As industry leaders, Heads of State, ‘agri-preneurs’, farmers, and agriculture experts gathered for the 8th annual AGRF, there was an overwhelming consensus that the image portrayed of the agricultural industry in Africa is a relic of days gone by.


I was fortunate enough to attend AGRF 2018, along with my Grayling colleagues, as we supported the communication effort for this year’s Forum on behalf of our client, AGRA. As PR professionals, it became increasingly apparent throughout the four-day event that agriculture needs a ‘rebrand’ of sorts. As we heard from more and more experts, there were unanimous calls for a more nuanced portrayal of the industry in order to capture the hearts and minds of Africa’s most valuable resource – its youth.


Despite being home to the youngest population on the planet, the continent faces a significant challenge in attracting youth to the agricultural industry. As Mr. Masiyiwa noted, “We live in a continent where the average age is 19 but the average age of the farmer is 60.” Unfortunately, this outdated representation of the average African farmer is a pervasive image that has entrenched itself in the minds of young people.


To that end, he has a message for the industry: re-imagine rural. From curriculum materials, to employment fairs, to marketing brochures and advertisements, to storytelling and testimonials – agriculture and farming must be repositioned and reimagined as a viable, profitable, and fulfilling career choice for Africa’s youth.


It was confirmation of what any communications professional is acutely aware of – perceptions matter. The stereotype of a career in agriculture is all-too-often misrepresented by an image of that agrarian, elderly farmer – and that image has taken hold.  


While farming is an important part of the agribusiness value chain, it is only one piece of a bigger puzzle. In the dozens of sessions at this year’s AGRF, expert speakers emphasised the importance of representing the entire farm-to-table supply chain, not just the individual farmer. Agriculture career opportunities span a range of roles and expertise, from production to post-harvest handling, to industrial processing and farming technologies, to name a few.

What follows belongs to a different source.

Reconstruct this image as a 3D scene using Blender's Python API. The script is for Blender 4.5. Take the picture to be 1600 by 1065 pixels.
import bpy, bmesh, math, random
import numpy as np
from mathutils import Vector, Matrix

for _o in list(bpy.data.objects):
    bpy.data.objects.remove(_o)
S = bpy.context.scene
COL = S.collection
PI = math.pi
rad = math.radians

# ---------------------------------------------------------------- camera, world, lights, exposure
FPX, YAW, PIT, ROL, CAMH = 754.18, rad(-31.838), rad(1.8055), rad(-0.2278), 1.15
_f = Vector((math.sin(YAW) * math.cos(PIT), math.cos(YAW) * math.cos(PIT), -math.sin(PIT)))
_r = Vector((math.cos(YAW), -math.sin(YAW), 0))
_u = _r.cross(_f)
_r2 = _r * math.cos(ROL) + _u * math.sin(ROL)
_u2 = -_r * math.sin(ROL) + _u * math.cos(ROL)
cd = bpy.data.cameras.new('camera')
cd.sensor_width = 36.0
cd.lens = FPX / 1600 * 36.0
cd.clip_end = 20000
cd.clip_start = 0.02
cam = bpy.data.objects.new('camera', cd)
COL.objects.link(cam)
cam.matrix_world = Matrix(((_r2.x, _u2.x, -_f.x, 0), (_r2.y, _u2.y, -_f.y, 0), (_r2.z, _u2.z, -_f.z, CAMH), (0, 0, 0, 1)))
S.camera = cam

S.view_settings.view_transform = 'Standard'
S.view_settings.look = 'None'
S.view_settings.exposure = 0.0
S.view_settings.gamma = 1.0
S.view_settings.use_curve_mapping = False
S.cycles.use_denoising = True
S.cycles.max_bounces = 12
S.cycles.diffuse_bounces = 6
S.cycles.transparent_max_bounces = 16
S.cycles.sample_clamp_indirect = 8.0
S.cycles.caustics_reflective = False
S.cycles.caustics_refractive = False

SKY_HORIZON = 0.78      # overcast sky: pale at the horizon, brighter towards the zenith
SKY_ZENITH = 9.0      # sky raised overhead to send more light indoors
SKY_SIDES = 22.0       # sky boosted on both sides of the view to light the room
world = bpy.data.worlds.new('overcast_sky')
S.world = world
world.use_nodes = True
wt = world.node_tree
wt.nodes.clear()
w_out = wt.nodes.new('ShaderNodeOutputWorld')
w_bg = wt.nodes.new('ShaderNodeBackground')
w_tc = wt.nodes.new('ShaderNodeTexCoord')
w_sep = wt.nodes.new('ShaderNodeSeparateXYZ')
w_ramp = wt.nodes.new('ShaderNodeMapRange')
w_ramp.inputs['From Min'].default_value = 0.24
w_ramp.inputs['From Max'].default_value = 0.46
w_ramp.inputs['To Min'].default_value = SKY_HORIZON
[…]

In order to harness the value of this opportunity, we need to move beyond the image of the farmer holding the hoe, and instead better represent the breadth and scale of the industry.


The good news is, for those attending this year’s AGRF, it was clear that Africa’s agricultural leaders plan to do just that – the status quo is simply not a viable option any longer.


By 2055, the continent’s youth population is expected to be more than double the 2015 total of 226 million. This demographic potential, combined with the fact that 60 percent of the world’s uncultivated arable land is in Africa, presents an immense opportunity for change.


Evidence of this change was no more apparent than in the 26 ‘agri-preneurs’ at this year’s Pitch Agrihack competition, held at AGRF. Organised by the Technical Centre for Agricultural and Rural Cooperation (CTA), this talent initiative brings together young innovators from African, Caribbean and Pacific (ACP) countries to solve agriculture’s most pressing challenges.


The start-up projects were ripe with innovative spirit and testament to the types of stories that need to be told in this industry in order to attract more talent. The profiles of these aspiring leaders could not have been further from that of the farmer with the hoe – they were financial specialists, IT experts, environmental activists, legal advisors, and change-makers. They truly represented the entire agriculture value chain, forming a microcosm of what the future will look like for the broader industry and its disruptive potential for the continent.


As His Excellency, Paul Kagame, President of Rwanda, said, “We require a rapid shift in the mindset of our young people towards agriculture as a career choice. With the knowledge and technology available, there has never been a better time for young Africans to get involved in agriculture.”


If Africa can continue to change minds, reframe perceptions and reimagine agriculture, that shift will be well underway.